* **Stated goal**:
Determine how many lines of the records include "scene", and answer with the number alone.

* **Data for this task**:
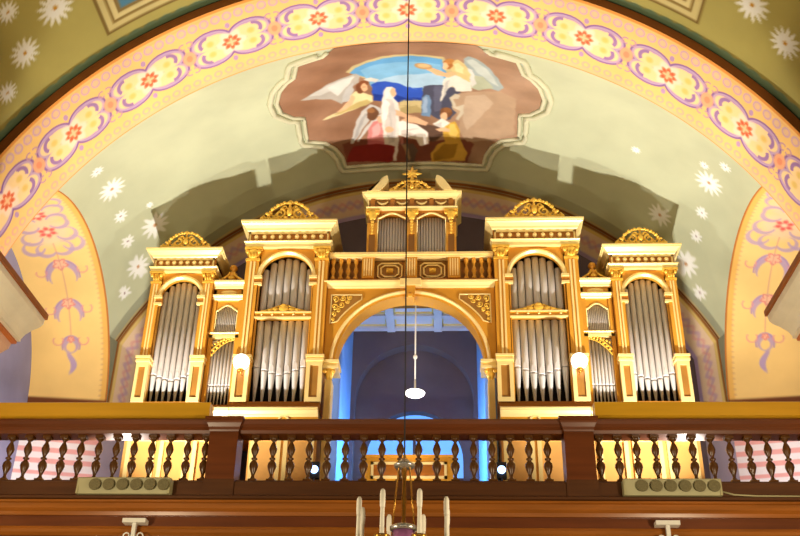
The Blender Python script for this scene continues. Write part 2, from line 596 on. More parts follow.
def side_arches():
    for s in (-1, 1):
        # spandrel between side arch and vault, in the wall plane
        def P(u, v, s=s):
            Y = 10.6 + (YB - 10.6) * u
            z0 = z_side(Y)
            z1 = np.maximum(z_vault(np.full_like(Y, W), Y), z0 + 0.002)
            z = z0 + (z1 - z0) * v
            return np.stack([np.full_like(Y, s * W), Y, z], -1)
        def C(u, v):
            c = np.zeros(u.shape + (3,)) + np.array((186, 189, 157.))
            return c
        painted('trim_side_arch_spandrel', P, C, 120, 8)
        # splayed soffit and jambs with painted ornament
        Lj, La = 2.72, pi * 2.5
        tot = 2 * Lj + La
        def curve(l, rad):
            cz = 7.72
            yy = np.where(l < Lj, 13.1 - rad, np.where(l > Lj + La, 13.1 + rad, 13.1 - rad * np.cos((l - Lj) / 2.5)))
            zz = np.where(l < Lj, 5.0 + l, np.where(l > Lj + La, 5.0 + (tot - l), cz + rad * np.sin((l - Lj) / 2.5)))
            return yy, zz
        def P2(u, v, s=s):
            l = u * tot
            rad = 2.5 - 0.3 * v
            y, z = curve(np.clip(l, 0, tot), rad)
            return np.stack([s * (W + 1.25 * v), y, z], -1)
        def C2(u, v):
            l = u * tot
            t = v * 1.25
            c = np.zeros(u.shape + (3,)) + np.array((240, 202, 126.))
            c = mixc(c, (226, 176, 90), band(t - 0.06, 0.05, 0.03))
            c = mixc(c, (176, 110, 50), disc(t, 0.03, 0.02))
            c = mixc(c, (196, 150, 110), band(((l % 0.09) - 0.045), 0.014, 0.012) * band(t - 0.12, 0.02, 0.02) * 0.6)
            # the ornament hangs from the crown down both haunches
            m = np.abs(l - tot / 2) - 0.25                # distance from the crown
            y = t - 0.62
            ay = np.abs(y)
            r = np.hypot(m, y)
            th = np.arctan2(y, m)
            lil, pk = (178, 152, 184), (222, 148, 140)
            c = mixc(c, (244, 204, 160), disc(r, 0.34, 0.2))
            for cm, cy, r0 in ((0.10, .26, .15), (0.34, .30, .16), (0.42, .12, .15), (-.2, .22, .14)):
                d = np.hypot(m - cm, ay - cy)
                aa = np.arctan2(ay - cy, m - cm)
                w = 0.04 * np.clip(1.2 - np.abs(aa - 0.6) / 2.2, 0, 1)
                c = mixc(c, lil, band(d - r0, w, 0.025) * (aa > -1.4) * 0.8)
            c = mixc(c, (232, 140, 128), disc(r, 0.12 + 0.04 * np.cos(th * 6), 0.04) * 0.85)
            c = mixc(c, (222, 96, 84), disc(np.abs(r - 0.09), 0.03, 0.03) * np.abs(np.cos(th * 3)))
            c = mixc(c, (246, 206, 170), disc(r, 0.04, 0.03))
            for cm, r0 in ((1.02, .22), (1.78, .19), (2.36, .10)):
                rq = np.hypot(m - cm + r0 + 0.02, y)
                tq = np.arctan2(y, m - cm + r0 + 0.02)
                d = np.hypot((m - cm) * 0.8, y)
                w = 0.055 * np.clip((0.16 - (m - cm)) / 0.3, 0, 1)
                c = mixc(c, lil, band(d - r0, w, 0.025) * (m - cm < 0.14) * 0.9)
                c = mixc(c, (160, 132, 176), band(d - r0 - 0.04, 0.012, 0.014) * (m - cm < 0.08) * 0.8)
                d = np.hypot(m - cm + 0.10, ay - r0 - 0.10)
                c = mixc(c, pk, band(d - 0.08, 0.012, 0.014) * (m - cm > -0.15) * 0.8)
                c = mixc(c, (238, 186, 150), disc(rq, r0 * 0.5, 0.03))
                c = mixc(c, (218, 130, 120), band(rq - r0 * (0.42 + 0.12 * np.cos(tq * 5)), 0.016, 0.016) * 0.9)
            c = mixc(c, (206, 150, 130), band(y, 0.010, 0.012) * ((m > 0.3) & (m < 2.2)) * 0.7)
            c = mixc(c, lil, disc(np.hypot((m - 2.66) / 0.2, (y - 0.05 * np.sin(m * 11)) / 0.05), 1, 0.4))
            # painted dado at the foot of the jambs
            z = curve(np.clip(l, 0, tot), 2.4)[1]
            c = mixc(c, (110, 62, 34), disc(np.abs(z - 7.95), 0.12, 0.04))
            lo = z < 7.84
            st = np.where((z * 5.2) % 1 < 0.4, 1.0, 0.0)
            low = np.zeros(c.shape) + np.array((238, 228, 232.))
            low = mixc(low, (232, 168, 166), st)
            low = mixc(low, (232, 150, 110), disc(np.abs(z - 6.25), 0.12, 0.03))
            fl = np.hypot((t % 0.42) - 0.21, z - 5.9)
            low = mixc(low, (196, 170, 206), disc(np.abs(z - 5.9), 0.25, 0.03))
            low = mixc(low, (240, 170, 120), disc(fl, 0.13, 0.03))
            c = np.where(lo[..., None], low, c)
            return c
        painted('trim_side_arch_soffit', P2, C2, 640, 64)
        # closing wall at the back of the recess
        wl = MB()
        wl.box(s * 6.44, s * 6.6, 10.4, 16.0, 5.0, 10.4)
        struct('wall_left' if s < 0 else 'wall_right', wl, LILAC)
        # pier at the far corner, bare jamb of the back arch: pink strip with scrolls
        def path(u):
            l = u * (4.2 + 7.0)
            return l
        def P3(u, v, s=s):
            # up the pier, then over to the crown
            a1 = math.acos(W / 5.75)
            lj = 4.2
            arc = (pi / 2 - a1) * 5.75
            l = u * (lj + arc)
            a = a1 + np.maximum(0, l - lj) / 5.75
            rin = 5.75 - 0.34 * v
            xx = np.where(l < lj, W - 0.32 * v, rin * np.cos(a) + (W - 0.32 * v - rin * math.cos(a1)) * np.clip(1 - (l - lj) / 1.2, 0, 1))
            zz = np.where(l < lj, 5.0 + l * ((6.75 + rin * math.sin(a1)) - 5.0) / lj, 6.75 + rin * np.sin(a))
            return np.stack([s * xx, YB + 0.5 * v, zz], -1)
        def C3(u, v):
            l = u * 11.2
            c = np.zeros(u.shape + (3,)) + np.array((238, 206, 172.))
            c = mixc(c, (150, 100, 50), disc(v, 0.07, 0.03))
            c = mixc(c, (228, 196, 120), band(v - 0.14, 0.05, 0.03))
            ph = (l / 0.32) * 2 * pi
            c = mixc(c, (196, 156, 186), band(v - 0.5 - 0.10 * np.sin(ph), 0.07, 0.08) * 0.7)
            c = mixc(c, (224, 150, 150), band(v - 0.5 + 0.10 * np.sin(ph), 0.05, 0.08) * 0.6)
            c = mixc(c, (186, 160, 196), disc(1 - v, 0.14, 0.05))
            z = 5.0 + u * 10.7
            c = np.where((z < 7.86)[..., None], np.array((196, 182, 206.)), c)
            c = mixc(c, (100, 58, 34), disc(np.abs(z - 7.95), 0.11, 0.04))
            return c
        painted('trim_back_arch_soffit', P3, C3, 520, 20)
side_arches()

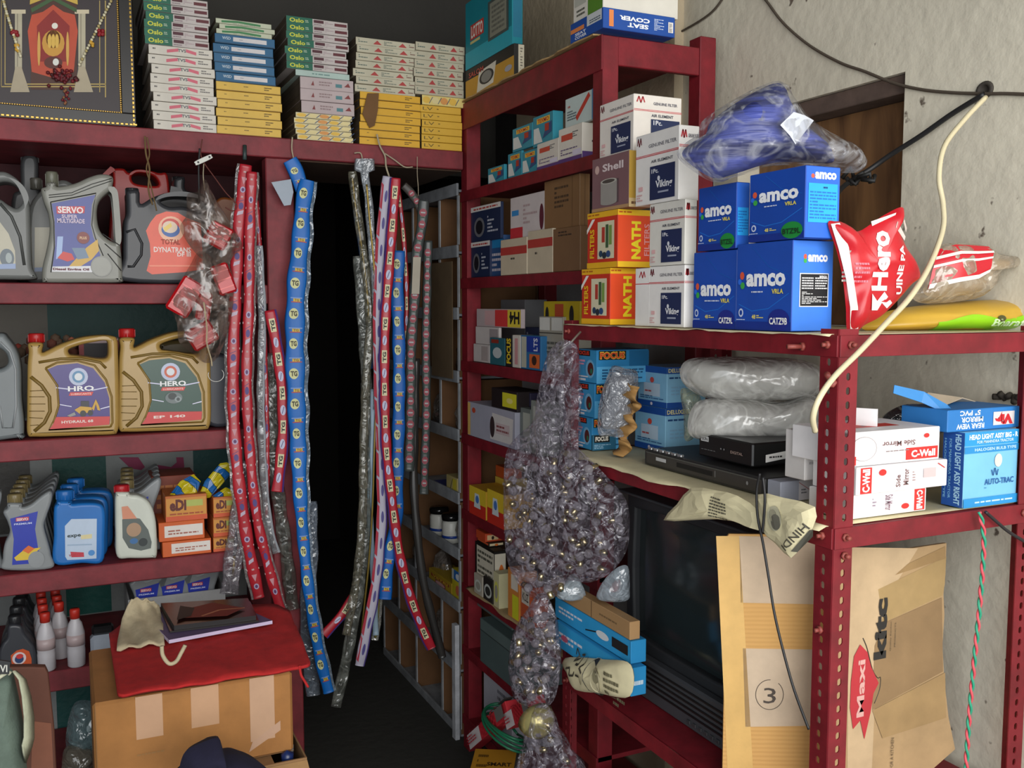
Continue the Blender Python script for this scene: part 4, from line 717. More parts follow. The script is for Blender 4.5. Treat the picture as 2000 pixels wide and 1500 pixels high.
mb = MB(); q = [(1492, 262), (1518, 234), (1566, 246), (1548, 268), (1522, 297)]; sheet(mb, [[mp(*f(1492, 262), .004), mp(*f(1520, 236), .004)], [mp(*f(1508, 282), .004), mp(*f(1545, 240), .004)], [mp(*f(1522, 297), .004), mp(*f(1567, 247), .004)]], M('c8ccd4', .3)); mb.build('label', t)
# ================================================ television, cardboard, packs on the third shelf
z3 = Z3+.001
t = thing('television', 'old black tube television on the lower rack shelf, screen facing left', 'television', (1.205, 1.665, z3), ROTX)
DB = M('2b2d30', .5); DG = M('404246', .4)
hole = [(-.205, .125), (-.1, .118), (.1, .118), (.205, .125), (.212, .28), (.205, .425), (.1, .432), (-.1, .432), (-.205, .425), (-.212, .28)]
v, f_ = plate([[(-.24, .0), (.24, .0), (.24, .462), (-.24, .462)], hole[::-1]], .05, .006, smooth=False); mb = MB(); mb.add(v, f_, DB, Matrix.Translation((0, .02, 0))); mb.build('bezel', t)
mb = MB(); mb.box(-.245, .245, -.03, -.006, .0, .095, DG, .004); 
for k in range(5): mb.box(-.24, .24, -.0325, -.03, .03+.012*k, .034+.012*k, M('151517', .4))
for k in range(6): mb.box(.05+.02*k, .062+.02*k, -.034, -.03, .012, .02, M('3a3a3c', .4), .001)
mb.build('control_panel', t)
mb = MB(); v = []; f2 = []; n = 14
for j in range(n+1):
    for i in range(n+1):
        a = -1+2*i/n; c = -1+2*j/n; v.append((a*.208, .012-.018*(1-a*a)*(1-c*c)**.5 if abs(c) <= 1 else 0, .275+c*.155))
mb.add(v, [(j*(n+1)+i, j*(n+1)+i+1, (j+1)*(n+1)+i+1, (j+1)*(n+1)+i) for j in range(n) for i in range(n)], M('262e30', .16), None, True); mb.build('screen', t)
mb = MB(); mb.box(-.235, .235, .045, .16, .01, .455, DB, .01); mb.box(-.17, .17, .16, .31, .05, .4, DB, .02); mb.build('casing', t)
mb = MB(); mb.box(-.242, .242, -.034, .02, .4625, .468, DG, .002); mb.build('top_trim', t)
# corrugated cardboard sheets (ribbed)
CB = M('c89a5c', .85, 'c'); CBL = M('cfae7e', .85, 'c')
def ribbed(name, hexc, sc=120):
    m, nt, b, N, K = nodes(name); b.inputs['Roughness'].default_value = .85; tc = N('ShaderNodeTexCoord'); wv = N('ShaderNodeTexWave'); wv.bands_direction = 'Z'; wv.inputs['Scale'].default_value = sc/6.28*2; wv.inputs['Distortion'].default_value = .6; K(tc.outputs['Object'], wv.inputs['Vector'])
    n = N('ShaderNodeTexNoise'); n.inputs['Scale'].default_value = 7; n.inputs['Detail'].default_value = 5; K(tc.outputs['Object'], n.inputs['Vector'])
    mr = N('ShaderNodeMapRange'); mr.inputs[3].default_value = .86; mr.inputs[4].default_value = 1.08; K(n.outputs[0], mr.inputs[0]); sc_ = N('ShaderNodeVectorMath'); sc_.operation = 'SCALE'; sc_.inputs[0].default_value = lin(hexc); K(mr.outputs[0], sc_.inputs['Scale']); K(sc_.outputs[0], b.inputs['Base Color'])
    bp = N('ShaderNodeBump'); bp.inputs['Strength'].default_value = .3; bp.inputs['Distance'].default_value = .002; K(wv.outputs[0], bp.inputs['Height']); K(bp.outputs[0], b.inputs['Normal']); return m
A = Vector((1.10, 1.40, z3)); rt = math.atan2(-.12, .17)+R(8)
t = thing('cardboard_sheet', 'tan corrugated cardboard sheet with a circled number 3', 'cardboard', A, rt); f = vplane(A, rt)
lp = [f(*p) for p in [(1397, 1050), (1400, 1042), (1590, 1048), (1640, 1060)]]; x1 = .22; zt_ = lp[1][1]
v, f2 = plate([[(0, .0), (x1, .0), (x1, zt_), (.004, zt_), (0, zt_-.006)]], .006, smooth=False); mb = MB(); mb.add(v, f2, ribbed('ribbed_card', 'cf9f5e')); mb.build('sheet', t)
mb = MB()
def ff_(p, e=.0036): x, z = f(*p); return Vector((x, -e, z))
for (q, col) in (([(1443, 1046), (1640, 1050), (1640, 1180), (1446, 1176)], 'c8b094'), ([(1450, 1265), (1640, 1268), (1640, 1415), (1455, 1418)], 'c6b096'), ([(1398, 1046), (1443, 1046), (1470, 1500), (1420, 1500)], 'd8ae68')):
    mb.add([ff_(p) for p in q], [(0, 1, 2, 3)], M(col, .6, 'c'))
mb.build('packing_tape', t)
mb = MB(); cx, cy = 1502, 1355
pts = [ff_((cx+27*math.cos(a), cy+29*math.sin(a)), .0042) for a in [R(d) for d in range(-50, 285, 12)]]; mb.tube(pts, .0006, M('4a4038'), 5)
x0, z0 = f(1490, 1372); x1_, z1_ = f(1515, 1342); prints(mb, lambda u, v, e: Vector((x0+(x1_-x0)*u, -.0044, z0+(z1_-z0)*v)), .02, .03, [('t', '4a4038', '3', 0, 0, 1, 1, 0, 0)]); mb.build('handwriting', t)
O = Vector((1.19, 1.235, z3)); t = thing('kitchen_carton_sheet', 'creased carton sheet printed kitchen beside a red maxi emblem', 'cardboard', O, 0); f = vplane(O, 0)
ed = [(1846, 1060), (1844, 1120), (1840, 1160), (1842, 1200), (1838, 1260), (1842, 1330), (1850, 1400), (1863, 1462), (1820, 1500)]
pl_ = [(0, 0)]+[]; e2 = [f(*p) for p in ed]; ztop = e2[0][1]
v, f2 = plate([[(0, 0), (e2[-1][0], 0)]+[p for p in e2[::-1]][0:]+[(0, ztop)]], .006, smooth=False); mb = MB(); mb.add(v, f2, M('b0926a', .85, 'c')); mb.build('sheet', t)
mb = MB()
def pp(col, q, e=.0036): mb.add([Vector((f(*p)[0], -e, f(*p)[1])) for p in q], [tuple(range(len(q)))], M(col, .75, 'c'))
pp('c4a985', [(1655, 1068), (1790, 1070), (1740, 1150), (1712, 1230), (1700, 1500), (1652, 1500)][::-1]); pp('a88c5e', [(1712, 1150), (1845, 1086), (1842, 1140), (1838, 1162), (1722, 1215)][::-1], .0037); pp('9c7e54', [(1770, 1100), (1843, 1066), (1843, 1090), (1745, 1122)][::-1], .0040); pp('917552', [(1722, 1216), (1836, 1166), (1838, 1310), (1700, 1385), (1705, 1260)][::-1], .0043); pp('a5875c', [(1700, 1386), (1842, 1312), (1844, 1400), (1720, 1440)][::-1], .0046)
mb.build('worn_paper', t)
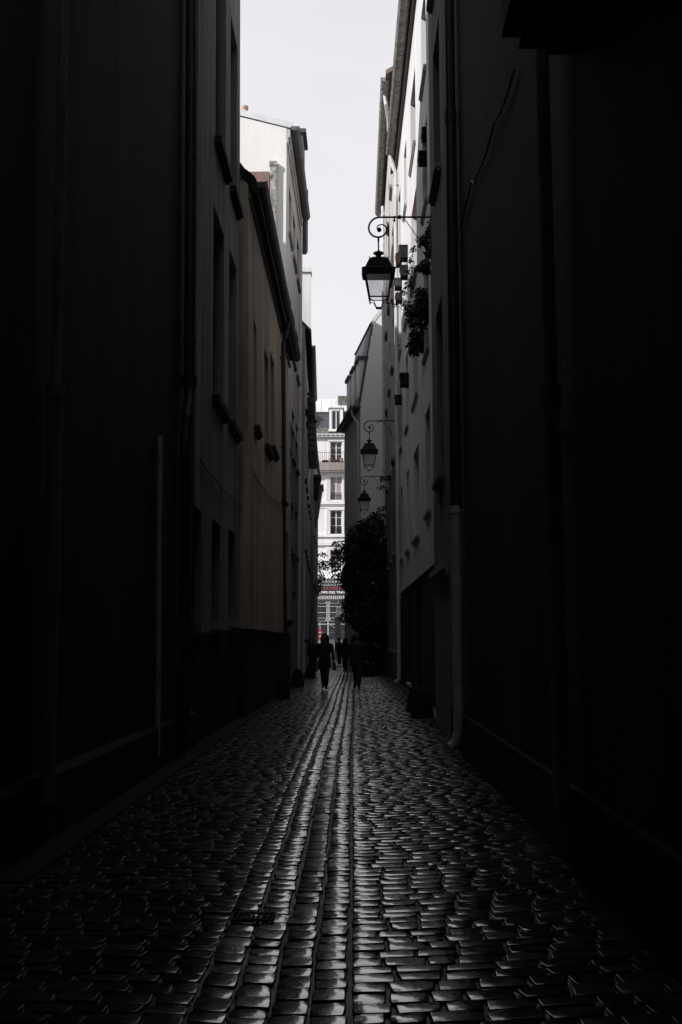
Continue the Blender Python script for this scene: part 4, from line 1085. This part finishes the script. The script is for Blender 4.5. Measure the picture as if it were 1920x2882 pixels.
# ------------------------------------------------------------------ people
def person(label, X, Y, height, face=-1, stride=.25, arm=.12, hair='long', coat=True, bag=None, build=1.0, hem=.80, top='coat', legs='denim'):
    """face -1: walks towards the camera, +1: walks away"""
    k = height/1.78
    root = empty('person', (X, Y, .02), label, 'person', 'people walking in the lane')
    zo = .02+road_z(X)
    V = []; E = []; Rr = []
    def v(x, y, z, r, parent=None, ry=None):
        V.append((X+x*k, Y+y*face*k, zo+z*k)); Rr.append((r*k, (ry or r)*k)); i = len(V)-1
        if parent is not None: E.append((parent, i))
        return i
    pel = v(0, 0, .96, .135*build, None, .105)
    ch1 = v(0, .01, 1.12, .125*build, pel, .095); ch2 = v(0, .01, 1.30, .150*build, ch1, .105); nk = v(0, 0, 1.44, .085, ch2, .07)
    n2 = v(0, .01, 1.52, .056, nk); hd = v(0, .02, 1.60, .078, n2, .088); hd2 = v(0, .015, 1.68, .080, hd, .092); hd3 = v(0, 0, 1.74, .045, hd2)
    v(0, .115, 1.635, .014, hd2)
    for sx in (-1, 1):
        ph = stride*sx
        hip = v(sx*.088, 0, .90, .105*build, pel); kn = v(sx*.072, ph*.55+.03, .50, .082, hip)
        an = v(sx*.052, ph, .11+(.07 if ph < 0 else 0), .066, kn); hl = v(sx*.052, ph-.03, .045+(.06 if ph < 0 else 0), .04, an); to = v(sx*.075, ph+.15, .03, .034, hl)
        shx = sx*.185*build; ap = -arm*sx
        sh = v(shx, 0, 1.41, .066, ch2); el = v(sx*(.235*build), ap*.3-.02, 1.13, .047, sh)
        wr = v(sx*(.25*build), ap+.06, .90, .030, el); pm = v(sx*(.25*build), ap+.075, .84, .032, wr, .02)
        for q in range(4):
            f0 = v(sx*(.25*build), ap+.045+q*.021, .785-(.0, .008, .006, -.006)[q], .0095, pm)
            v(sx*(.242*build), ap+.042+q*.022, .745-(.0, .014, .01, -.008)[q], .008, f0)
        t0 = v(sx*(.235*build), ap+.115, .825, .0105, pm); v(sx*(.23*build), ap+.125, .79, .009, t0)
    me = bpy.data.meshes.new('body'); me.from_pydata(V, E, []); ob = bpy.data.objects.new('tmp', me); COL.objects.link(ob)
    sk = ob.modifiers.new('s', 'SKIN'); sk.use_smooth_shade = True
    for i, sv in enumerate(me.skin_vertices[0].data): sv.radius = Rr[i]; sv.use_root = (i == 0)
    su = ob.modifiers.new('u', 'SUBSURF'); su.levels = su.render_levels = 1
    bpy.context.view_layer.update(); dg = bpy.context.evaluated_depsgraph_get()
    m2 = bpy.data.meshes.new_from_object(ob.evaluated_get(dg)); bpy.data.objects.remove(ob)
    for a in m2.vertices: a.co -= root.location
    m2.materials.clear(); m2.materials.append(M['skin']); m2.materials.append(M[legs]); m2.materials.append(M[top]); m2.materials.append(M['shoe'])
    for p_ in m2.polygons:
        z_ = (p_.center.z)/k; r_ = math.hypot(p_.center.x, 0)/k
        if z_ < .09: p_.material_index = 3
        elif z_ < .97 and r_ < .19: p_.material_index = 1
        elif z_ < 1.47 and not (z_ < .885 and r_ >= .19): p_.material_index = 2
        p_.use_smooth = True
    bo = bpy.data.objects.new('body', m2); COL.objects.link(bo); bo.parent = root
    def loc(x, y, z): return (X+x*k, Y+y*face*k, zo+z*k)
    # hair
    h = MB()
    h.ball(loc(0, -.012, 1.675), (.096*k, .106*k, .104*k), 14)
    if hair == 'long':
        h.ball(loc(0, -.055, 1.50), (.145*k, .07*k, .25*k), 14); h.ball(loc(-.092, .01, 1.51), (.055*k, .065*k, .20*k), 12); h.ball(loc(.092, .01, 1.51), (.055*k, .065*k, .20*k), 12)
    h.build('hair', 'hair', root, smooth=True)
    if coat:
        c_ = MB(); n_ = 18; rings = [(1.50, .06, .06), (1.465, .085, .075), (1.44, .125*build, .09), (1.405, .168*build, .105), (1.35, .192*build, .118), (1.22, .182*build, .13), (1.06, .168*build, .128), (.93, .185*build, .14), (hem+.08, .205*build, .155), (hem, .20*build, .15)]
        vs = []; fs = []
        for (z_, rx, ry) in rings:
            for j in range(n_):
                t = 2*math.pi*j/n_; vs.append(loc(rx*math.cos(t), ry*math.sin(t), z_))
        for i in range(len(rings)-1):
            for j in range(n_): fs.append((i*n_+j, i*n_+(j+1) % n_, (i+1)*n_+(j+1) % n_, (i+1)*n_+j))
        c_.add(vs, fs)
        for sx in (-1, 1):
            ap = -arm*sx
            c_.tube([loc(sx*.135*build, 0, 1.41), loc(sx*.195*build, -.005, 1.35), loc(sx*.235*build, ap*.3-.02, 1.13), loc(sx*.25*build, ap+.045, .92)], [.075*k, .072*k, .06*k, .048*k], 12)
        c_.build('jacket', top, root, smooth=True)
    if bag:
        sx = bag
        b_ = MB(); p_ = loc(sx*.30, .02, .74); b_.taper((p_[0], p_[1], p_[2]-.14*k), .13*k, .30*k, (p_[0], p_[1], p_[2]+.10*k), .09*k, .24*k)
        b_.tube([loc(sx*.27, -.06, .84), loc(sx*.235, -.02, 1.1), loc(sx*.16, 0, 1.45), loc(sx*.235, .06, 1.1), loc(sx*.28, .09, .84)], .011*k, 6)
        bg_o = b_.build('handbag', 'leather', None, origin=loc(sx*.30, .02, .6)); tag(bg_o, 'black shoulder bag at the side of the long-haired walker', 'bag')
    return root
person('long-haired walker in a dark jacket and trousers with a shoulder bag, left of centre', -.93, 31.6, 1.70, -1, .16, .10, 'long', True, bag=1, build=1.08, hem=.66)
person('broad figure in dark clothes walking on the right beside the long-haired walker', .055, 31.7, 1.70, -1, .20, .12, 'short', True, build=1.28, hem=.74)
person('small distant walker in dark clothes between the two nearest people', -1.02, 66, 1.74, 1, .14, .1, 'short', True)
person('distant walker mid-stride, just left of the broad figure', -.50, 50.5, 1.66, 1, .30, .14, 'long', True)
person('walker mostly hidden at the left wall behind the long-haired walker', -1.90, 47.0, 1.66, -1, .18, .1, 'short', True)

* **Answer for the task**:
3